This morning the Federal Circuit published a modified nonprecedential opinion in Sprint Communications Co. v. Time Warner Cable, Inc., replacing the original panel opinion issued in November 2018. (I blogged about the original opinion, affirming a $140 million judgment in favor of Sprint, here.) The modifications seem slight, the only material differences being that the Federal Circuit added an additional cite to Ericsson v. D-Link, and a few additional sentences discussing Sprint's expert witness's testimony. I highlight these passages below:
Time Warner argues that Sprint’s damages case was flawed because Sprint did not apportion the damages award to the incremental value that the patented invention added to the end product. See Ericsson, Inc. v. D-Link Sys., Inc., 773 F.3d 1201, 1226 (Fed. Cir. 2014). That argument, however, ignores that the objective of apportionment can be achieved in different ways, one of which is through the jury’s determination of an appropriate royalty by applying the so-called Georgia-Pacific factors, under proper instructions embodying apportionment principles. See Exmark Mfg. Co. v. Briggs & Stratton Power Grp., LLC, 879 F.3d 1332, 1349 (Fed. Cir. 2018) (“[T]he standard Geor-gia-Pacific reasonable royalty analysis takes account of the importance of the inventive contribution in determining the royalty rate that would have emerged from the hypothetical negotiation.” (quoting AstraZeneca AB v. Apotex Corp., 782 F.3d 1324, 1338 (Fed. Cir. 2015))); Ericsson, 773 F.3d at 1228 n.5 (“While factors 9 and 13 of the Georgia-Pacific factors allude to apportionment concepts, we believe a separate instruction culled from Garretson [v. Clark, 111 U.S. 120 (1884)] would be preferable in future cases.”).

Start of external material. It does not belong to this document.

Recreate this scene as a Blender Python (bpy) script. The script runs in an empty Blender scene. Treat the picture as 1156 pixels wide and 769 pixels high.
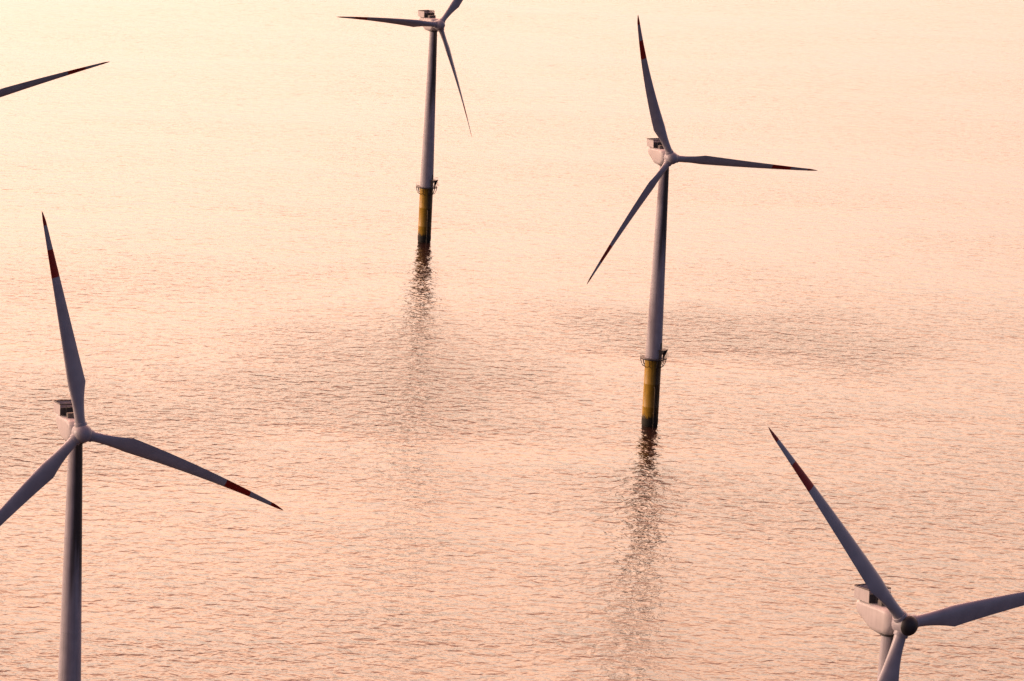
import bpy, bmesh, math, random
from mathutils import Vector, Matrix
random.seed(7)
rad = math.radians
sc = bpy.context.scene
COL = sc.collection

# ------------------------------------------------------------------ materials
def new_mat(name):
    m = bpy.data.materials.new(name); m.use_nodes = True
    nt = m.node_tree; nt.nodes.clear()
    out = nt.nodes.new('ShaderNodeOutputMaterial')
    b = nt.nodes.new('ShaderNodeBsdfPrincipled')
    nt.links.new(b.outputs[0], out.inputs[0])
    return m, nt, b

def paint(name, col, rough, var=0.12, streak=0.0, scale=0.4, coat=0.0):
    """weathered coat of paint: broad mottling plus fine vertical streaks"""
    m, nt, b = new_mat(name)
    N, L = nt.nodes.new, nt.links.new
    tc = N('ShaderNodeTexCoord')
    n1 = N('ShaderNodeTexNoise'); n1.inputs['Scale'].default_value = scale; n1.inputs['Detail'].default_value = 6
    L(tc.outputs['Object'], n1.inputs['Vector'])
    mp = N('ShaderNodeMapping'); mp.inputs['Scale'].default_value = (2.2, 2.2, 0.05)
    L(tc.outputs['Object'], mp.inputs[0])
    n2 = N('ShaderNodeTexNoise'); n2.inputs['Scale'].default_value = 1.0; n2.inputs['Detail'].default_value = 5
    L(mp.outputs[0], n2.inputs['Vector'])
    r1 = N('ShaderNodeMapRange'); r1.inputs[1].default_value = .3; r1.inputs[2].default_value = .7
    r1.inputs[3].default_value = 1 - var; r1.inputs[4].default_value = 1 + var
    L(n1.outputs['Fac'], r1.inputs[0])
    r2 = N('ShaderNodeMapRange'); r2.inputs[1].default_value = .35; r2.inputs[2].default_value = .65
    r2.inputs[3].default_value = 1 - streak; r2.inputs[4].default_value = 1
    L(n2.outputs['Fac'], r2.inputs[0])
    mu = N('ShaderNodeMath'); mu.operation = 'MULTIPLY'; L(r1.outputs[0], mu.inputs[0]); L(r2.outputs[0], mu.inputs[1])
    vm = N('ShaderNodeVectorMath'); vm.operation = 'SCALE'; vm.inputs[0].default_value = col
    L(mu.outputs[0], vm.inputs['Scale'])
    L(vm.outputs[0], b.inputs['Base Color'])
    rr = N('ShaderNodeMapRange'); rr.inputs[3].default_value = rough - .08; rr.inputs[4].default_value = rough + .1
    L(n1.outputs['Fac'], rr.inputs[0]); L(rr.outputs[0], b.inputs['Roughness'])
    b.inputs['Coat Weight'].default_value = coat
    return m

M_TOWER = paint('tower_paint', (.50, .49, .53), .42, .10, .18)
M_NAC   = paint('nacelle_paint', (.60, .57, .57), .42, .08, .10)
M_BLADE = paint('blade_paint', (.46, .46, .50), .34, .10, 0)
M_RED   = paint('red_paint', (.42, .020, .014), .40, .12, 0)
M_YEL   = paint('yellow_paint', (.56, .34, .025), .45, .18, .38)
M_TIDE  = paint('tidal_growth', (.020, .020, .012), .75, .45, .2, 1.6)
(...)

Such an analysis often considers rates from comparable licenses, and we have explained that “otherwise comparable licenses are not inadmissible solely because they express the royalty rate as a percentage of total revenues, rather than in terms of the smallest salable unit.” Commonwealth Sci. & Indus. Research Org. v. Cisco Sys., Inc., 809 F.3d 1295, 1303 (Fed. Cir. 2015). The fact that two other licenses were granted for the same technology, together with the Vonage verdict—all of which were for the same royalty rate as the rate utilized in the Vonage case to yield the $1.37 per VoIP subscriber per month damages assessment—provides strong support for Sprint’s argument that the damages award in this case reflected the incremental value of the inventions and thus satisfied the requirement of apportionment. See Ericsson, 773 F.3d at 1227–28 (damages testimony regarding real-world rele-vant licenses “takes into account the very types of appor-tionment principles contemplated in Garretson.”).
Contrary to Time Warner’s contention, the jury’s damages award was based on the value of what was taken from Sprint, not the value of unpatented features of Time Warner’s VoIP system. Sprint’s damages expert addressed apportionment at some length during his testimony, explaining that his damages calculations were designed to determine “the incremental profits that are attributable to the patents in suit.” And the jury was specifically instructed on apportionment. The court directed that the reasonable royalty “must be based on the incremental value that the patented invention adds to the end product. When the infringing products have both patented and unpatented features, measuring this value requires a determination of the value added by the patented features.” Time Warner did not propose alternative instructions on damages, so the issue is simply whether the evidence was sufficient to support the jury’s award. In light of the Vonage verdict and the other two licenses, as well as testimony from Sprint’s expert as to the cost to Sprint and the benefit to Time Warner from Time Warner’s decision to operate the VoIP system itself rather than contracting that work out to Sprint, the jury had an adequate basis from which to find that damages should be awarded in the amount of $1.37 per VoIP subscriber per month.